[Records with scene code]
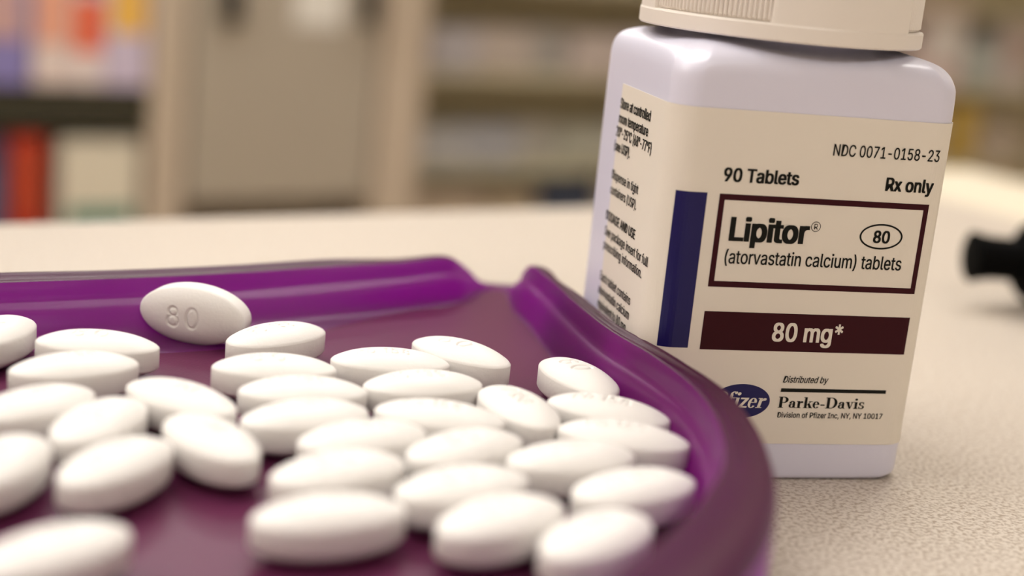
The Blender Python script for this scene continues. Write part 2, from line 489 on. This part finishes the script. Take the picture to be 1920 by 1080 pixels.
text('strength_text', '80 mg', 10.75, 20.1, 21.45, 2.80, M['paper'], bold=0.026, off=0.22)
text('asterisk_text', '*', 20.45, 21.75, 21.55, 2.75, M['paper'], bold=0.012, off=0.22)
text('distributor_text', 'Distributed by', 13.5, 20.5, 15.27, 0.99, M['ink'], shear=0.2, bold=0.008)
flat('divider_bar', [rect(13.4, 13.82, 30.2, 14.37)], M['ink'])
text('address_text', 'Division of Pfizer Inc, NY, NY 10017', 13.4, 30.25, 9.88, 0.83, M['ink'], bold=0.010)

# serif lettering drawn from stems, bowls and hairlines (cap height 1, x-height 0.63)
def glyph(ch):
    H = 0.05
    if ch == 'P': return .72, [rect(.09, 0, .29, 1), rect(0, 0, .38, H), rect(0, 1 - H, .40, 1), rect(.29, .45, .42, .45 + H)] + ring(.40, .725, .31, .275, .19, H, -90, 90, 16)
    if ch == 'D': return .86, [rect(.09, 0, .29, 1), rect(0, 0, .42, H), rect(0, 1 - H, .42, 1)] + ring(.40, .5, .44, .5, .20, H, -90, 90, 20)
    if ch == 'a': return .54, [rect(.30, .06, .46, .46), rect(.42, 0, .54, H), rect(.38, 0, .46, .1)] + ring(.27, .44, .19, .20, .15, H, 0, 150, 12) + disc(.13, .47, .075, .075, 14) + ring(.22, .19, .20, .19, .14, H, 60, 330, 18)
    if ch == 'r': return .46, [rect(.08, 0, .25, .63), rect(0, 0, .34, H), rect(0, .58, .25, .63)] + ring(.36, .44, .12, .19, .08, H, 60, 180, 8) + disc(.385, .54, .085, .085, 14)
    if ch == 'k': return .64, [rect(.08, 0, .25, 1), rect(0, 0, .33, H), rect(0, 1 - H, .25, 1), [(.25, .24), (.25, .30), (.50, .60), (.56, .60)], [(.30, .38), (.42, .46), (.62, .03), (.42, .03)], rect(.36, 0, .66, H), rect(.38, .58, .64, .63)]
    if ch == 'e': return .52, [rect(.10, .32, .46, .32 + H)] + ring(.25, .31, .24, .32, .155, H, 5, 325, 26)
    if ch == '-': return .36, [rect(.02, .25, .32, .35)]
    if ch == 'v': return .56, [[(.05, .6), (.24, .6), (.37, .0), (.27, .0)], [(.31, .0), (.36, .0), (.50, .6), (.45, .6)], rect(0, .58, .29, .63), rect(.36, .58, .58, .63)]
    if ch == 'i': return .32, [rect(.08, 0, .25, .63), rect(0, 0, .32, H), rect(0, .58, .25, .63)] + disc(.16, .86, .10, .10, 14)
    if ch == 's': return .44, ring(.22, .46, .19, .17, .12, H, 40, 270, 14) + ring(.22, .17, .20, .17, .13, H, -140, 90, 14) + [rect(.34, .42, .39, .62), rect(.02, .01, .07, .22)]
    if ch == 'f': return .46, [rect(.12, 0, .29, .82), rect(0, .57, .42, .63), rect(.04, 0, .38, H)] + ring(.31, .82, .19, .19, .13, H * 1.3, 70, 180, 10) + disc(.42, .92, .085, .085, 14)
    if ch == 'z': return .50, [rect(.02, .53, .47, .63), rect(.02, 0, .50, .10), [(.03, .09), (.22, .09), (.47, .54), (.28, .54)]]
    return .3, []
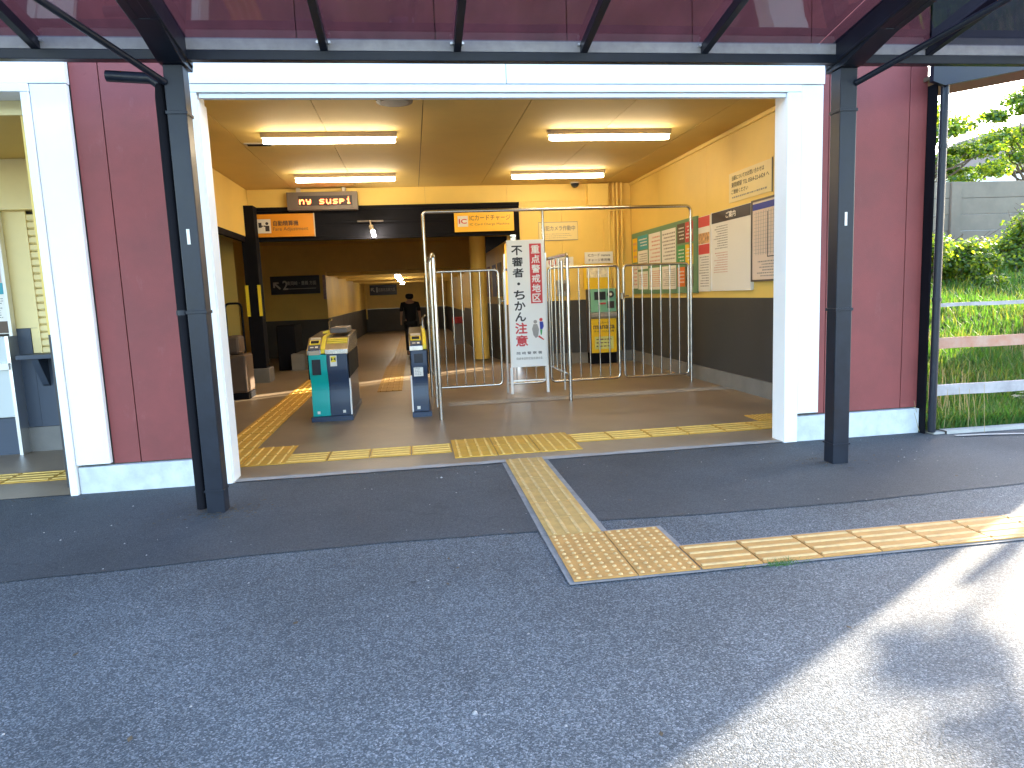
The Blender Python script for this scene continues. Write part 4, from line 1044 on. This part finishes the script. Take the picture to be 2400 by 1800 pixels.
while cnt < 26000:
    y = -.02 + 7.0 * random.random() ** 1.5; x = random.uniform(5.62, 7.1 + 1.1 * y)
    if x < 5.6 + .55 * y: continue
    cnt += 1
    h = random.uniform(.05, .16) * (1 + .07 * y) * (1.4 if random.random() < .08 else 1); a = random.uniform(0, 6.28); wd = random.uniform(.004, .009) * (1 + .12 * y)
    z = bankz(x, y) - .01; lx, ly = math.cos(a), math.sin(a); bd = h * random.uniform(.15, .7)
    t_ = (ga if random.random() < .70 + .2 * math.sin(x * 2 + y * 3) else gb2)
    t_.add([(x - ly * wd, y + lx * wd, z), (x + ly * wd, y - lx * wd, z), (x + lx * bd * .35 + ly * wd * .7, y + ly * bd * .35 - lx * wd * .7, z + h * .6), (x + lx * bd * .35 - ly * wd * .7, y + ly * bd * .35 + lx * wd * .7, z + h * .6), (x + lx * bd, y + ly * bd, z + h)], [(0, 1, 2, 3), (3, 2, 4)])
def raw(mb, name, mats, midx=None, parent=None):
    me = bpy.data.meshes.new(name); me.from_pydata(mb.v, [], mb.f)
    for m_ in mats: me.materials.append(m_)
    if midx: me.polygons.foreach_set('material_index', midx)
    me.update(); return link(name, me, parent)
stuff(raw(ga, 'grass', [M['grassA']])); stuff(raw(gb2, 'dry_grass', [M['grassB']]))
# broad leaved weeds at the fence foot
wd_ = thing('weed', 'broad leaved weed in the grass below the lowest rail', 'plant', (6.95, .25, .05))
wm = MB(); mi = []
for i in range(70):
    c = Vector((6.95 + random.gauss(0, .16), .25 + random.gauss(0, .1), .08 + random.random() * .14)); a = random.uniform(0, 6.28); l = random.uniform(.05, .09)
    d = Vector((math.cos(a), math.sin(a), random.uniform(-.2, .5))).normalized(); s_ = d.cross(Vector((0, 0, 1))).normalized() * l * .4
    wm.add([c, c + d * l * .5 + s_, c + d * l, c + d * l * .5 - s_], [(0, 1, 2, 3)])
raw(wm, 'leaves', [M['leafC']], None, wd_)

for (a_, b_, c_) in ((6.0, .5, .0), (8.4, 1.6, 0), (6.9, 2.2, 0)):
    dm = MB()
    for i in range(120):
        x = a_ + random.gauss(0, .22); y = b_ + random.gauss(0, .3); z = bankz(x, y); h = random.uniform(.15, .42); l = random.uniform(-.12, .12)
        dm.add([(x, y, z), (x + .005, y, z), (x + l, y + l * .5, z + h), (x + l - .004, y + l * .5, z + h)], [(0, 1, 2, 3)])
    stuff(raw(dm, 'dead_stems', [mat('straw', (.30, .25, .13), .8, trans=.2)]))
def rail(z0, z1, m_, lab, x1=9.5, ys=.03):
    mb = MB(); n = 14
    vs = []
    for i in range(n + 1):
        x = 5.70 + (x1 - 5.70) * i / n; w = .004 * math.sin(i * 1.9)
        vs += [(x, ys, z0 + w), (x, ys, z1 + w * .6), (x, ys + .03, z1 + w * .6), (x, ys + .03, z0 + w)]
    fs = [(4 * i + k, 4 * i + (k + 1) % 4, 4 * (i + 1) + (k + 1) % 4, 4 * (i + 1) + k) for i in range(n) for k in range(4)] + [(0, 1, 2, 3), (4 * n, 4 * n + 3, 4 * n + 2, 4 * n + 1)]
    mb.add(vs, fs); return mb.build('rail', m_, rf, label=lab)
rf = thing('rail_fence', 'low three rail timber fence in front of the grass bank', 'fence', (7.6, .05, 0))
rail(.295, .385, M['oldwood'], 'pale weathered lowest rail'); rail(.695, .785, M['wood'], 'reddish knotty middle rail'); rail(1.045, 1.075, M['oldwood'], 'thin grey top rail')
for x in (7.7, 9.4): B(x, x + .09, .062, .15, 0, 1.12).build('post', M['oldwood'], rf)

# concrete panel wall with posts
cw = thing('concrete_wall', 'grey concrete panel wall above the bushes', 'wall', (16, 10, 1.5))
wx = [11.6, 14.25, 16.95, 19.7, 22.4]
for i, x in enumerate(wx): B(x - .13, x + .13, 9.88, 10.08, 1.4, 3.49).build('post', M['blockwall'], cw, bevel=.01)
for a, b in zip(wx[:-1], wx[1:]):
    for j in range(4): B(a + .135, b - .135, 9.94, 10.02, 1.98 + .38 * j, 2.352 + .38 * j).build('panel', M['blockwall'], cw, bevel=.006)
th_ = thing('low_building', 'tan low building glimpsed between the bushes below the wall', 'building', (15, 10.6, 1))
B(12, 19, 10.3, 12, .8, 1.94).build('wall', M['tan'], th_); B(11.8, 19.2, 10.1, 12.2, 1.942, 2.04).build('roof', M['roof'], th_)
# house roof corner far right behind
hs = thing('house', 'house with brown roof far behind the right hand tree', 'building', (24, 20, 2))
B(24.5, 32, 20, 26, 1.5, 5.6).build('wall', M['white'], hs)
MB().prism([(24.0, 5.6), (32.6, 5.6), (28.3, 7.8)], 1, 19.5, 26.5).build('roof', M['roof'], hs)

# foliage
def leaves(mb, mi, c, r, n, size, up=.0, squash=.7, dens_edge=.5):
    c = Vector(c)
    for _ in range(n):
        d = Vector((random.gauss(0, 1), random.gauss(0, 1), random.gauss(0, 1))).normalized()
        rr = r * (random.random() ** dens_edge); p = c + Vector((d.x * rr, d.y * rr, d.z * rr * squash))
        a = Vector((random.gauss(0, 1), random.gauss(0, 1), random.gauss(0, .6))).normalized(); b = a.cross(d + Vector((0, 0, .6)))
        if b.length < .05: continue
        b = b.normalized() * size * random.uniform(.35, .6); a = a * size * random.uniform(.7, 1.3)
        mb.add([p, p + a * .45 + b, p + a, p + a * .45 - b], [(0, 1, 2, 3)])
        z = random.random(); mi.append(0 if z < .5 else 1 if z < .8 else 2)
def bush(label, cs, size, group=None):
    t = thing('bush', label, 'bush', (cs[0][0], cs[0][1], bankz(cs[0][0], cs[0][1])), group)
    mb = MB(); mi = []; st_ = MB()
    for (x, y, z, r, n) in cs:
        leaves(mb, mi, (x, y, z), r, n, size)
        for k in range(4):
            st_.tube([(x + random.gauss(0, .05), y, bankz(x, y)), (x + random.gauss(0, r * .3), y + random.gauss(0, r * .3), z), (x + random.gauss(0, r * .8), y + random.gauss(0, r * .5), z + r * random.uniform(.4, 1.0))], .014, 5, r2=.004)
    raw(mb, 'foliage', [M['leafA'], M['leafB'], M['leafC']], mi, t); st_.build('stems', M['bark'], t)
    return t
def clumps(x0, x1, y, zb, zt, n, r, ln, taper=1):
    out = []
    for _ in range(n):
        x = random.uniform(x0, x1); z = zb + (zt(x) - zb) * random.random() ** .8
        out.append((x, y + random.uniform(-.5, .5), z, r * random.uniform(.6, 1.2), ln))
    return out
bush('leafy bush on the bank nearest the drainpipe', clumps(9.3, 12.1, 6.6, 1.0, lambda x: 2.2 - .45 * max(0, x - 10.7), 40, .40, 650), .065)
bush('tall leafy bush at the right edge of the photo', clumps(13.1, 15.4, 7.4, 1.1, lambda x: 1.65 + 1.0 * min(1.0, max(0, x - 13.1)), 34, .48, 700), .07)
bush('low dark hedge between the two bushes on the bank', clumps(8.6, 14, 6.2, .9, lambda x: 1.15, 28, .36, 500), .065)
def tree(label, base, hgt, cl, size, group='trees beyond the concrete wall'):
    t = thing('tree', label, 'tree', base, group); mb = MB(); mi = []; tr = MB()
    bx, by, bz = base
    tr.tube([(bx, by, bz), (bx + .1, by, bz + hgt * .35), (bx - .05, by + .1, bz + hgt * .7)], .16, 8, r2=.06)
    for (x, y, z, r, n) in cl:
        p0 = Vector((bx + .05, by, bz + hgt * random.uniform(.25, .6))); p1 = Vector((x, y, z)); mid = (p0 + p1) / 2 + Vector((0, 0, -.15))
        tr.tube([p0, mid, p1], .05, 6, r2=.012)
        leaves(mb, mi, (x, y, z), r, n, size, squash=.45, dens_edge=.6)
    tr.build('trunk', M['bark'], t); raw(mb, 'crown', [M['leafA'], M['leafB'], M['leafC']], mi, t)
    return t
def crown(cx, cy, z0, z1, rx, n, r, ln):
    out = []
    for _ in range(n):
        z = random.uniform(z0, z1); f = math.sin(math.pi * min(1, max(.12, (z - z0) / (z1 - z0) * .8 + .2)))
        a = random.uniform(0, 6.28); rr = rx * f * random.random() ** .5
        out.append((cx + rr * math.cos(a), cy + rr * math.sin(a) * .6, z, r * random.uniform(.6, 1.2), ln))
    return out
tree('broad tree behind the concrete wall next to the drainpipe', (15.6, 13.0, 1.4), 5.0, crown(15.6, 13.0, 3.7, 6.0, 2.7, 46, .5, 330), .10)
tree('tree with spreading branches at the right edge behind the wall', (21.5, 15.0, 1.6), 5.5, crown(21.3, 15.0, 4.6, 7.4, 2.6, 34, .55, 300), .11)
# street side tree outside the picture on the right: its sparse crown dapples the road
tree('small street tree right of the photo casting dappled shade', (14.2, 4.6, .4), 4.2, [(12.14, 2.40, 4.3, .22, 110), (11.45, 1.55, 4.0, .20, 60), (12.9, 2.0, 4.4, .20, 60), (13.0, 1.7, 4.5, .24, 90), (12.3, 1.05, 4.1, .20, 60)], .11, group=None)
# wall added outside the picture on the right: its corner throws the slanting shade edge
nsd = thing('shade_wall', 'narrow capped wall added out of view to cast the slanting shade edge', 'wall', (9.5, 1.6, 0))
B(9.35, 9.62, 1.165, 2.9, 0, 4.3).build('wall', M['maroon'], nsd); B(9.34, 9.63, 1.162, 2.93, 4.303, 4.38).build('roof', M['roof'], nsd)
ps_ = tag(MB().tube([(10.38, 1.48, 0), (10.38, 1.48, 3.2)], .034, 10).build('unseen_post', M['dark']), 'unseen slim dark post whose shadow lies as a thin finger on the road', 'post')  # unseen post, placed so its shadow falls as a narrow finger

THE EXERCISE:
From the opening line of the listing above through the line bearing "text('address_text', 'Division of", repeat each line exactly. Drop every picture.

RESPONSE TO THE EXERCISE:
The Blender Python script for this scene continues. Write part 2, from line 489 on. This part finishes the script. Take the picture to be 1920 by 1080 pixels.
text('strength_text', '80 mg', 10.75, 20.1, 21.45, 2.80, M['paper'], bold=0.026, off=0.22)
text('asterisk_text', '*', 20.45, 21.75, 21.55, 2.75, M['paper'], bold=0.012, off=0.22)
text('distributor_text', 'Distributed by', 13.5, 20.5, 15.27, 0.99, M['ink'], shear=0.2, bold=0.008)
flat('divider_bar', [rect(13.4, 13.82, 30.2, 14.37)], M['ink'])
text('address_text', 'Division of Pfizer Inc, NY, NY 10017', 13.4, 30.25, 9.88, 0.83, M['ink'], bold=0.010)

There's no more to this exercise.